Mr. Stewart, founding partner at 270 Strategies, a longtime political activist, and Battleground States director for the Obama campaign in the 2012 presidential general election, was unable to speak in detail about his remarks and presentations behind the closed doors of “summit leadership training,” but explained them in general terms during an interview with The Hill Times.

A recent national Liberal policy convention in Montreal also featured closed-door campaign training sessions for party activists, but a presentation on online campaigning from another former Obama organizer was open to journalists.

“We talked about the lessons that we learned on the Obama campaign of running an effective campaign, running an effective organization, talking about setting goals, what are the strategies that can help you achieve those goals, and then what are the tactics that can help your strategy achieve those goals, giving some real-world examples and then workshopping a little bit with some Canadian specific examples,” Mr. Stewart said, without elaborating on the Canadian content.

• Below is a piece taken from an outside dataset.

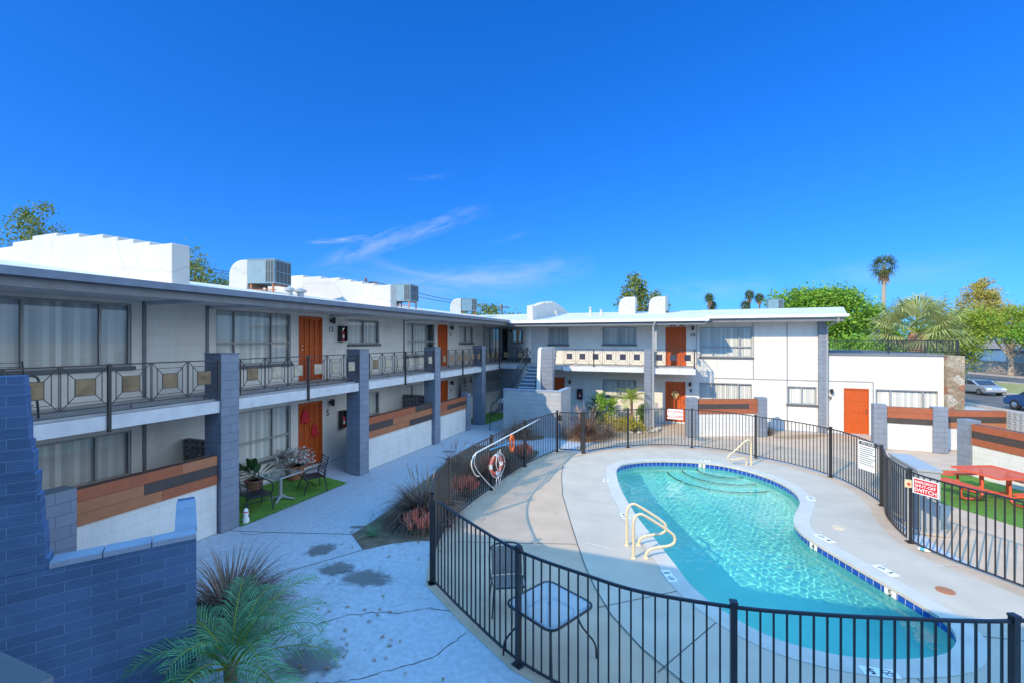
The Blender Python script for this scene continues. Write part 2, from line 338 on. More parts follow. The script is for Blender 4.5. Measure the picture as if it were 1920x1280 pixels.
def door(par, pl, c, a0, a1, z0, z1, knob=1, dark=False):
    mb = MB(); e = .004
    obx(mb, pl, c, a0+e, a0+.05, z0+e, z1-e, -.1, .012); obx(mb, pl, c, a1-.05, a1-e, z0+e, z1-e, -.1, .012); obx(mb, pl, c, a0+.05, a1-.05, z1-.05, z1-e, -.1, .012)
    obx(mb, pl, c, a0+.05, a1-.05, z0+e, z1-.05, -.09, -.05)
    d = mb.build('door', 'dark' if dark else 'door', par); g = MB(); m = 'wood_dark' if dark else 'door_bar'
    for k in range(5):
        a = a0+.07+(a1-a0-.14)*k/4; obx(g, pl, c, a-.014, a+.014, z0+.03, z1-.055, -.048, -.018)
    for k in range(5):
        z = z0+.045+(z1-z0-.115)*k/4; h = .018 if k in (0, 4) else .012
        obx(g, pl, c, a0+.055, a1-.055, z-h, z+h, -.047, -.0215)
    g.build('grille', m, d)
    a = a1-.1 if knob > 0 else a0+.1
    for nm, z, r in (('knob', z0+1.0, .032), ('deadbolt', z0+1.13, .026)):
        l = MB(); p, q = Vector(at(pl, c, a, z, -.02)), Vector(at(pl, c, a, z, .05)); l.tube([p, p.lerp(q, .5), q], [r, r*1.15, r*.7], 10); l.build(nm, 'chrome', d, True)
    return d
def wall_lamp(par, pl, c, a, z):
    mb = MB(); obx(mb, pl, c, a-.05, a+.05, z-.05, z+.05, .002, .03); obx(mb, pl, c, a-.025, a+.025, z-.02, z+.02, .03, .09)
    p = Vector(at(pl, c, a, z-.11, .13)); mb.lathe([(.055, 0), (.06, .01), (.06, .21), (.05, .22)], p, 12); return mb.build('wall_lamp', 'lamp', par, True)
def number(par, pl, c, a, z, txt, size=.26):
    mb = MB(); right = (0, 1, 0) if pl == 'X' else (1, 0, 0); mb.text(txt, at(pl, c, a, z, .006), right, (0,0,1), size); return mb.build('house_number', 'ink', par, fix=False)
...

“We’ll talk a lot this afternoon about relationship building, telling the story itself, narrative building, we’ll talk a lot about goal setting, and kind of melding the relationship-building aspects of the campaign with the cold, hard data and analytics of a campaign and how you employ the organization to help you achieve goals that the data and analytics inform,” he said.

Asked if Canadian political parties had reached the same level of sophistication as the Democrats and Republicans, in terms the kind of data-based voter contact campaigns and online networking that first propelled Mr. Obama into the White House and led to his re-election in 2012, Mr. Stewart replied: “I think they are exploring ways of trying to catch up. Your data and privacy acts are different here than they are in the United States. We have access to a lot more information than parties here do, to their voters. Not everything is transferable or replicable.

“In the United States, voter files are basically public information,” Mr. Stewart said. “If you’re a registered voter, everything you put down on your voter registration card, you could have access to, what your address is, anything you put down there,” Mr. Stewart said.

Importantly, electors in most of the states also register as either Democrat or Republican supporters. In Canada, that information can only be obtained through direct voter contact, either by door-to-door canvassing or telephone calling, and usually through election writ periods.

Although the Democratic Party maintains a vast database of state and federal electoral information centrally in Washington, D.C., it is securely guarded from unauthorized access from either inside or outside the party.

“We have a whole staff of people that manage, for sure, and most states have a person too,” Mr. Stewart said.

“The information on there, there is some proprietary information based on door knocks or phone calls, what candidates they support, but there are very tight limitations on what you can use a voter file for and what you can’t,” he said.

In a ruling over court challenges of the outcome in six federal election districts for the 2011 general election in Canada, based on allegations of fraudulent calls to voters who did not support the Conservative party, Federal Court Judge Richard Mosley said as part of his judgment that the voters’ home telephone numbers were likely drawn from the Conservative party’s main voter contact and information data base.

However, Judge Mosley ruled there was not enough evidence to rule that misleading calls in any of the six electoral districts affected the outcome of the vote.

A media relations expert providing consulting assistance to the Broadbent Institute, chaired by former NDP leader Ed Broadbent, said summit attendees are not exclusively members or supporters of the NDP.

“There’s a wide group of grassroots volunteers, some of whom will likely be volunteering on NDP or for other political parties,” said Caitlin Kealey of MediaStyle.